A setback to politics

Published : Sep 24, 2004 00:00 IST

PAKISTAN has a brand new Prime Minister in Shaukat Aziz. He is acknowledged as intelligent, humane, suave and efficient. But the appointment has hardly enthused anyone.

Enlightened sections of the Pakistani society see the elevation of Aziz as a major blow to the politicians and political parties struggling to wrest control of the state from the military. The mainstream political parties and leaders already feel alienated and find the role of the military too domineering. With leaders of three mainstream parties, Benazir Bhutto, Nawaz Sharif and Altaf Hussain, in exile and the country faced with serious challenges within and without, the clamour from civil society is for the politics of inclusion.

By zeroing in on Aziz, a banker-turned politician, President General Pervez Musharraf has once again demonstrated his contempt for the mainstream political leaders and parties.

Aziz is a baby in the world of politics. He returned to Pakistan five years ago after spending nearly three decades abroad. In 1999, after Musharraf seized power in a bloodless coup, Aziz was persuaded to give up a successful 30-year career as an international banker to become Finance Minister in the military government. He joined the Muslim League (Quaid-e-Azam), which enjoys the patronage of the military, just before the October 2002 general elections, but chose to enter the Senate as he obviously did not want to contest a direct election.

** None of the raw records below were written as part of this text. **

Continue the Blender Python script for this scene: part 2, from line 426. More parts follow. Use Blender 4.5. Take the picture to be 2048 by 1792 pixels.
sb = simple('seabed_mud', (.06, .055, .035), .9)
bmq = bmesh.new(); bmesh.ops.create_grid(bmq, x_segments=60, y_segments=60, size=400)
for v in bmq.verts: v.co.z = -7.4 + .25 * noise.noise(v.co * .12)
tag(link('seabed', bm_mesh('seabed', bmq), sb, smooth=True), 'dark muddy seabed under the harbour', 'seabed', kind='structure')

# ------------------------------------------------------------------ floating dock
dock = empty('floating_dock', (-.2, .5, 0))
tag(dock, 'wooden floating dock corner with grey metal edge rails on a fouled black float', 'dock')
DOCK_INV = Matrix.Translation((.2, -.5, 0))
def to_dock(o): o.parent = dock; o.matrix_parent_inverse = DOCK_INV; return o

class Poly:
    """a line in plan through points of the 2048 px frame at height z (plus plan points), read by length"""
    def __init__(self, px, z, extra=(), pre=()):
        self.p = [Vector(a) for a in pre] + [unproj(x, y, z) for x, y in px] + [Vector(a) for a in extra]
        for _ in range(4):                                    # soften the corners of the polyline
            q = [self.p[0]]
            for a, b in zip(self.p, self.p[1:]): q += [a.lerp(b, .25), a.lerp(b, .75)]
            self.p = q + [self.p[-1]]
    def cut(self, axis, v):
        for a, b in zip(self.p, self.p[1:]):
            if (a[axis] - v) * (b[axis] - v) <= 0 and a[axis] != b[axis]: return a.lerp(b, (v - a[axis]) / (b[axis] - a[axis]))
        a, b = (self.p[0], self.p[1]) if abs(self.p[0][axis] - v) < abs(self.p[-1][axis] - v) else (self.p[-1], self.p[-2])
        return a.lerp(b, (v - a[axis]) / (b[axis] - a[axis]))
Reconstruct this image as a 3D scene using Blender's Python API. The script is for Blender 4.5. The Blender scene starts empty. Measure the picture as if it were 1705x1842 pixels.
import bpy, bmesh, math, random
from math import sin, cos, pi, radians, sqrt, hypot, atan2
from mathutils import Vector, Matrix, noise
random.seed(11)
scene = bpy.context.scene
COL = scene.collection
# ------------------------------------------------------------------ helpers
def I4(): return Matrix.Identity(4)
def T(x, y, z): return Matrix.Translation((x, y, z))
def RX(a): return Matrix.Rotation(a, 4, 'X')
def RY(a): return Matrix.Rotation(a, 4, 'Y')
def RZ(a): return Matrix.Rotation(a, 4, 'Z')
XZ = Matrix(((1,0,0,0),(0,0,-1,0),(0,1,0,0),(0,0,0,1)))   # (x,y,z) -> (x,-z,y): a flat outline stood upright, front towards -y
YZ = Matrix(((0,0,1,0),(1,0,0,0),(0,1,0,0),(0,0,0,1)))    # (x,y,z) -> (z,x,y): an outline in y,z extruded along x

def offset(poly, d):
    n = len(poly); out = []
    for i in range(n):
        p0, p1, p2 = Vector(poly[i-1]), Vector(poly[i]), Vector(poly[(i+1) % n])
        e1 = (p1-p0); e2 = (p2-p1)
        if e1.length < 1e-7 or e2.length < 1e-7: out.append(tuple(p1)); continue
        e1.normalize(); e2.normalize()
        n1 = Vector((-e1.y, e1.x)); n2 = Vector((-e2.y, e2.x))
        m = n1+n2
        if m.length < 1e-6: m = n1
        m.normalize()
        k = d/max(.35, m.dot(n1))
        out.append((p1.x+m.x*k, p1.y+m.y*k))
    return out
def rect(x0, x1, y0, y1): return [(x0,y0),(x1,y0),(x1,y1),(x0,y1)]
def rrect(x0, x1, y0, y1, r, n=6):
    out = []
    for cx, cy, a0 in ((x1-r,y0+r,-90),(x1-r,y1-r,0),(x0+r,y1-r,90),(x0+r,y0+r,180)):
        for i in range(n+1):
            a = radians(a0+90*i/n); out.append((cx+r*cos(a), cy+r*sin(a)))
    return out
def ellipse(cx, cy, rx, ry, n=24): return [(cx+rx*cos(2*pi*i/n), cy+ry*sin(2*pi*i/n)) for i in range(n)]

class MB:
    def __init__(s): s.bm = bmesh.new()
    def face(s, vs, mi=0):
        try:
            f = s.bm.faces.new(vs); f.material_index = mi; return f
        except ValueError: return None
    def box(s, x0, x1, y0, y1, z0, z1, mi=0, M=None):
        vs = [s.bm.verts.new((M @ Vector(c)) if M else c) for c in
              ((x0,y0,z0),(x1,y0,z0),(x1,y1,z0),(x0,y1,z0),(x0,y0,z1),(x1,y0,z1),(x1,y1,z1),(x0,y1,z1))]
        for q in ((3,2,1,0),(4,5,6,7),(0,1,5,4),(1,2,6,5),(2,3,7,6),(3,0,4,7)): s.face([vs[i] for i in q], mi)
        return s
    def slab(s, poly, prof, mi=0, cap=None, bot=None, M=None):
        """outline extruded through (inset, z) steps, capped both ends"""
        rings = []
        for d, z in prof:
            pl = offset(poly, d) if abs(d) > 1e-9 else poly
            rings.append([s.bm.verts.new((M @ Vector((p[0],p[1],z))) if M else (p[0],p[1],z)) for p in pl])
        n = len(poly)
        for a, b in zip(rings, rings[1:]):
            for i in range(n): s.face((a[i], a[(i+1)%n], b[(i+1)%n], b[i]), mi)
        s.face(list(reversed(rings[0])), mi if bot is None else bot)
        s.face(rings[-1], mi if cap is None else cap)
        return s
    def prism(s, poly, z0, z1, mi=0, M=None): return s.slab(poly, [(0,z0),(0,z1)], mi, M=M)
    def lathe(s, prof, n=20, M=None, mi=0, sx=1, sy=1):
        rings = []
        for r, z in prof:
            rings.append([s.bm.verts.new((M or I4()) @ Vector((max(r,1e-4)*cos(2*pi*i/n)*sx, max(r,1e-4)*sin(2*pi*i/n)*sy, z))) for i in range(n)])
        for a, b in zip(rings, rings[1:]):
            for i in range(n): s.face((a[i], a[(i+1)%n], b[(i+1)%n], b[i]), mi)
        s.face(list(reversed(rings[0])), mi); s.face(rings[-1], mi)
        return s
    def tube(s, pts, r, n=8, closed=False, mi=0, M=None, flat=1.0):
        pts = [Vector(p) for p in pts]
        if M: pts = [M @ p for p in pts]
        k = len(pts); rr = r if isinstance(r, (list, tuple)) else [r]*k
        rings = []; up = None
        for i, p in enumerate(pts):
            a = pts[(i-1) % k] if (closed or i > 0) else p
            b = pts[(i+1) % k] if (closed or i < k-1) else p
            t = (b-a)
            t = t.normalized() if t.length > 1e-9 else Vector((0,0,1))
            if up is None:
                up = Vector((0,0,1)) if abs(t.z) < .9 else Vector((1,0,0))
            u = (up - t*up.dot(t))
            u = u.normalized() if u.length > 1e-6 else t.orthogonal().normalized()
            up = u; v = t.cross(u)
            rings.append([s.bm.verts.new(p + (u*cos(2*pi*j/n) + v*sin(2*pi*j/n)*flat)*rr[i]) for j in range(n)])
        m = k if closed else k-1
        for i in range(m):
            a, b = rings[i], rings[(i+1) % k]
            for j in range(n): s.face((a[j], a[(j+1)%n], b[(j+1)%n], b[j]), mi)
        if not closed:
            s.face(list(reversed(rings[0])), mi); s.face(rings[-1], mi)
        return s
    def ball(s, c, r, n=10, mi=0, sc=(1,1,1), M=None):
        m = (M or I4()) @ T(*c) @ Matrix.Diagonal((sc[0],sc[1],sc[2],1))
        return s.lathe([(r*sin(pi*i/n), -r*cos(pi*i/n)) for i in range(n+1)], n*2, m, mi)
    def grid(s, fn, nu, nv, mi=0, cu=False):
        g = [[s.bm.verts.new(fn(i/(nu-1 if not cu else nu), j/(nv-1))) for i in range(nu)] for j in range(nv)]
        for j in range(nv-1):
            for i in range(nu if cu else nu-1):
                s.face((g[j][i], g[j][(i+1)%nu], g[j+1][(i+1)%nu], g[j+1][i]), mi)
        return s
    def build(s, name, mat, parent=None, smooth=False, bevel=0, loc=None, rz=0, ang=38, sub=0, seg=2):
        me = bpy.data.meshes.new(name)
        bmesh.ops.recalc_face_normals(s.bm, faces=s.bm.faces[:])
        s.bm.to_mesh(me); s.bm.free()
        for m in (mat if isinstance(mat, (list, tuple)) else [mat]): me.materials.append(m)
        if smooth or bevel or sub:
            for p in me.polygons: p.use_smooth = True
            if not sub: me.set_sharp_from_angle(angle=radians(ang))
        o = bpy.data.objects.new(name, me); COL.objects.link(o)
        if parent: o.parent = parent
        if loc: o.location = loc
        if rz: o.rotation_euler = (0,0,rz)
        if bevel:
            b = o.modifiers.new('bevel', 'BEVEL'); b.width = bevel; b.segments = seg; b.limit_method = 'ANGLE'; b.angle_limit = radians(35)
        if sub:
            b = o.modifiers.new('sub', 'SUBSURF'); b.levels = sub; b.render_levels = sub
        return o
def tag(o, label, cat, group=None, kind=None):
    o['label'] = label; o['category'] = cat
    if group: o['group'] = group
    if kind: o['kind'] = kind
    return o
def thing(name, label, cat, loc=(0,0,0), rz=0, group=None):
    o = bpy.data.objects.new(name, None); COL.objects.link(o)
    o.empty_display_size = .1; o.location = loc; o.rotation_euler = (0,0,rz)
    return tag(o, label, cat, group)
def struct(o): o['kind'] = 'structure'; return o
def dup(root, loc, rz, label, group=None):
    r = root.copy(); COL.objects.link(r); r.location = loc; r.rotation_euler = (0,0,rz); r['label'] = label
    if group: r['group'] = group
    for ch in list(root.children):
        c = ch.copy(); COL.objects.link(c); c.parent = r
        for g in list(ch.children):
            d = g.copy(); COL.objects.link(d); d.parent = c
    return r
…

Aziz had no political constituency when Musharraf showed Mir Zafarullah Khan Jamali the door and named him Prime Minister-in-waiting. In order to fulfil the constitutional requirement and to create the impression that he enjoyed broad support, two safe government seats in the Lower House of Parliament were vacated and Aziz was put up as a candidate in the byelection to them.

Dyed in the International Monetary Fund-World Bank philosophy of free market economy, the new Prime Minister is credited with having turned round the economy of the country. But 9/11 and the consequent economic benefits to Pakistan have made it difficult to judge the real performance of Aziz.

So his only qualifications are the backing from the most powerful quarters and the fact that he is the least unacceptable candidate to the dozens of contenders for the post. The Prime Minister of Pakistan is the chosen nominee of the President and the Chief of the Army Staff.

Since the naming of Aziz, the chorus of "honest and efficient" has been on. In the past few weeks, the courtiers have not stopped saying how with the new Prime Minister the "golden days of good governance" are round the corner and how the country is poised to emerge as the "Asian economic tiger".

With technocrats being hailed as the panacea for all the ills of Pakistan society, one wonders what the role of politics and politicians is. Since when has good governance been divorced from politics? Are politicians incapable of economic management in the new era dominated by economics?

In some ways, Aziz's appointment represents a failure for the General's experiment with limited democracy. Jamali, although a presidential loyalist, was a politician. In the days to come, Pakistan will find itself looking even less like a functioning democracy than it does now.